He’s one of the nation’s most recognized Black intellectuals, whose teaching career has landed him at Columbia University, Morehouse College and his alma mater, Temple University, where he currently holds the Steve Charles Chair in Media, Cities and Solutions.
He’s a regular on CNN, offering provocative commentary on a range of issues from politics to reforming the prison industrial system.
Now, Dr. Marc Lamont Hill is the owner of a Black bookstore, located in the heart of Philadelphia’s Black neighborhood.
“This is not a vanity thing,” says Hill in an interview with Diverse, adding that he will be involved in the day-to-day operations of the bookstore, including selecting the books that will line the shelves and working behind the counter as a barista.
“The tradition of Black bookstores and Black publishing is the thing that helped me to develop an identity and my sense of critical analysis and helped me to understand Blackness in a different and more nuanced way,” says Hill, who recalls frequenting Hakim’s bookstore—a Black owned shop located in West Philadelphia’s Black neighborhood—as a youngster. “Black bookstores helped me to develop a love of self and a knowledge of self. They showed me what was possible.”

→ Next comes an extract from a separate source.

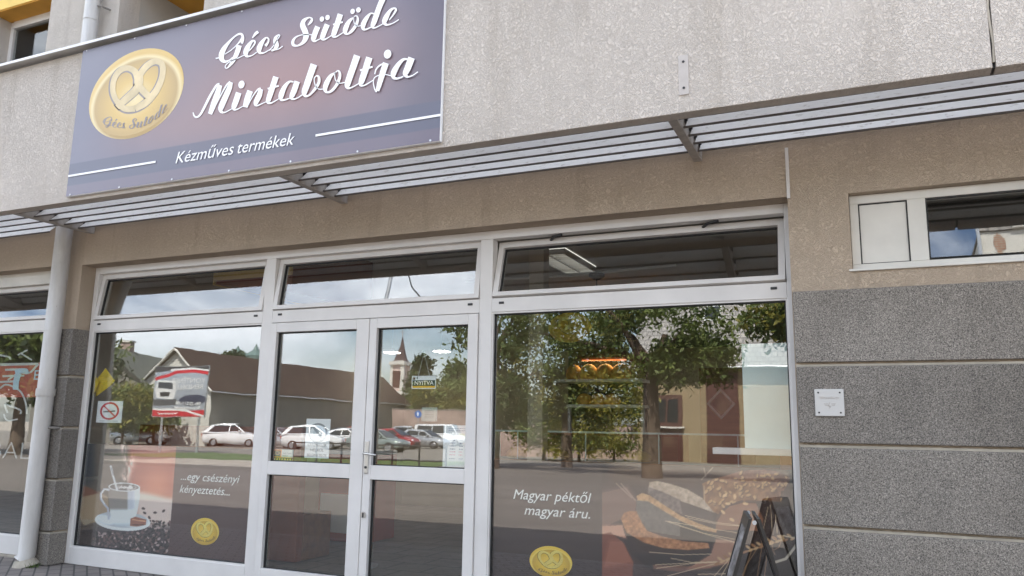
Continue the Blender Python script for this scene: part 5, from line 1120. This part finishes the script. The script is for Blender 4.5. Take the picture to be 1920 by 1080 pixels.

Haki R. Madhubuti, who founded the Third World Press—the oldest independent publisher of Black thought and literature in the country—was an early influence on Hill. The books that he published were a lesson to Hill that “Black people published and produced ideas, not just experience” and that “we had the capacity to do any and everything, and that we already had,” he says, adding that he was introduced to topics and people that he would never have met.
For Hill, the establishment of Uncle Bobbie’s Coffee & Books is a dream come true.